And yet another thing that really grinds my gears: Michael Bay.
I was at the movies last night, taking in Saw V (go ahead…judge), and I saw something infinitely more disturbing than the image of a man getting torn in half by a pendulum with “inferior blades”: a preview for next Michael Bay film. And what kills me the most is that, based on the trailer, I actually want to see it.
This is why I hate Michael Bay — his ideas are great, and they are usually enough to suck in unsuspecting (or, in my case, suspecting but always gullible) viewer. The problem is his execution. Imagine you have in front of you a really delicious filet mignon — tender, juicy, delicious. Now, imagine taking that filet, burning it beyond recognition, and covering it in mayo (and cilantro). Then smear your shoe on it a few times, beat it with a rusty bat, and lay it in the street and let a garbage truck roll over it a few times. Then go and pick it up from the pavement. What used to be a filet that would have made a damn fine meal now is something so gross and deformed you wouldn’t even give it to the homeless man who sleeps outside your building (or pees on your building, as the case may be). This is what Michael Bay does to a good idea.
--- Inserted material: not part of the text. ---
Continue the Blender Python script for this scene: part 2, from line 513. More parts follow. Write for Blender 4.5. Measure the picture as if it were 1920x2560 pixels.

Take “The Island” for example. What was an interesting bio-ethical dilemma became a loud, totally incongruous, totally unoriginal 2 hours that were saved only by the fact that my friend had a credit on the movie.
And Pearl Harbor? Well, I won’t get into the details, but I had to choke back vomit several times, as did several WWII vets who actually left the theater in disgust. I was happy beyond words when I heard “The End of an Act” in “Team America: World Police.”
(And sure, point out my hypocrisy — I love “The Rock” and “Bad Boys.” But I would argue that those are the types of movies Michael Bay should be tackling — ones where plot holes make absolutely zero difference, where explosions every 20 seconds are ok, and where Nicholas Cage dropping to his knees and screaming “Noooooooo!” while waving flares fit perfectly into the story.)
Of course, ultimately, this is my problem and not Michael Bay’s — I know full well what his movies are like, and yet I keep buying tickets, essentially saying with my $10.50 “It’s ok, Michael, I know you hit me because you love me.” However, this is my blog, and Michael Bay, rolling in dough out there in L.A., just pisses me off.
Michael Bay, you are Meccanized. (But I will still go see “The Unborn” when it comes out, and I expect at least a few of you reading to come with me.)